Pooh’s Heffalump Movie is rated G.

What Worked:
The best thing about Pooh’s Heffalump Movie is that it is only 68 minutes long. So if you’re a parent taking young children to see it, then fear not. The film does not overstay its welcome. To make things even better, this is probably the best Pooh movie to come along in a while. The plot is a little more interesting, there’s a bit of comedy, and some new characters are introduced. I enjoyed it more than Piglet’s Big Movie.

The setup of the film allows for a lot of comic potential. It starts out with all the characters being terrified of the Heffalump, which is funny. Then you have them mobilizing for a hunt despite their glaring incompetence. Again, there’s lots of comedy potential there. Then you have them finally encountering the large, friendly, cute Heffalump that is the complete opposite of what they were expecting. As you can see, each of these situations allows for the characters to play up their strengths. You have Piglet’s fear, Pooh’s cluelessness, Tigger’s bravado, Rabbit’s bossiness, and Eeyore’s depression. They all work into the story well.

As already mentioned, the full Pooh cast of characters returns in fine form. But this time around you have the addition of Lumpy, the Heffalump. He’s so sweet and cute that you might get a cavity just watching him. But it’s still a fun character that children and adults will like. You get to meet his mother late in the film as well. And be sure to stay through the credits to see additional scenes with other Heffalumps. The addition of these characters was the right way to go with the Pooh franchise and I’d certainly like to see other new characters beyond the core Pooh group.

The animation is your standard Pooh style. The characters all look like they should (though Rabbit’s eyebrows are drawn differently throughout the film). One highlight is a scene with some fireflies during a lullaby between Kanga and Roo. The song is sung by Carly Simon who returns for another visit to the 100-Acre Woods. It is probably the best of the new songs (though I find it hard to recall now).

What Didn’t Work:
Pooh’s Heffalump Movie has a few moments that some children may be frightened by. One scene shows Roo being stalked by the Heffalump and it could be intense for some kids. My children absolutely loved the film and weren’t fazed by the scary parts one bit. However, a sensitive child seated behind us started cowering with his dad and whimpering. I guess you’ll have to figure out how sensitive your kid is and decide if they can handle it. I will say that every kid left the movie seemingly very happy.

Though I generally liked this film better, I thought that Piglet’s Big Movie had a better score by Carly Simon. The songs were a little more memorable and the tunes were better.
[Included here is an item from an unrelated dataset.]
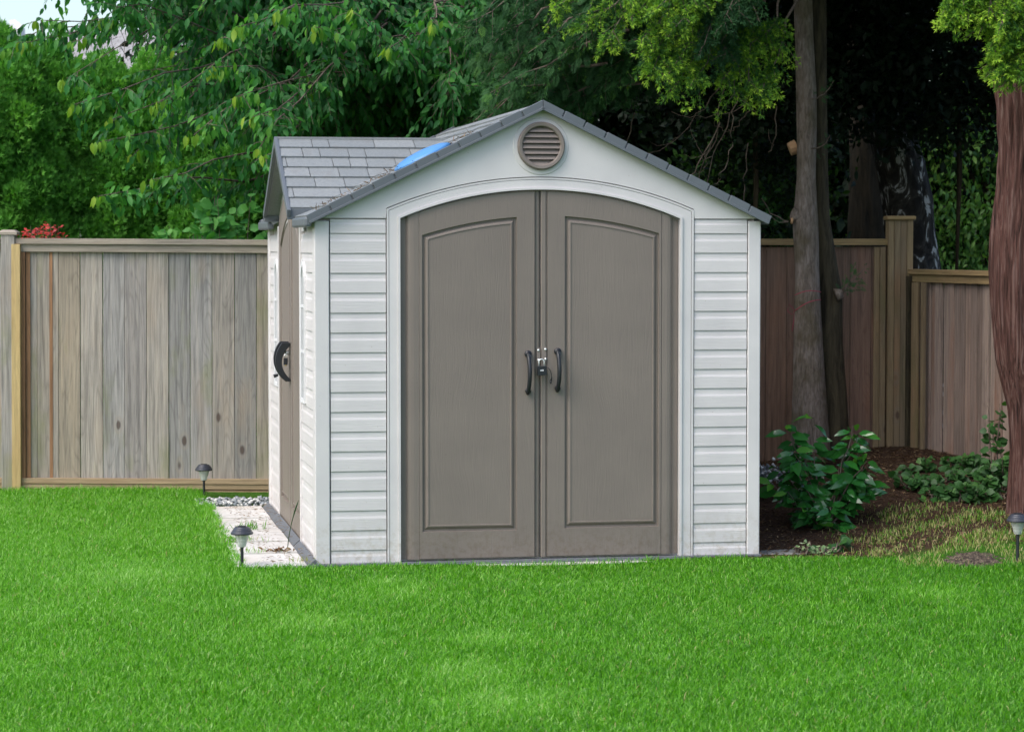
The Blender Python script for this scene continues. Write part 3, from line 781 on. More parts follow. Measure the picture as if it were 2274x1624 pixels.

And as fun as the plot was, it was bogged down by typical Pooh story trademarks. Rabbit and the gang shoo somebody off because they are too young or too little. There is a horrible misunderstanding and someone is put in mortal peril because of it. The characters overcome their fears or prejudices in order to save the day. These are key parts of almost all the recent Pooh films. They need to look for new ground to cover.

The Bottom Line:
Pooh’s Heffalump Movie is worth taking little kids to the theater to see. They’ll enjoy it if they liked the other Pooh movies and adults will find it short enough to be tolerable.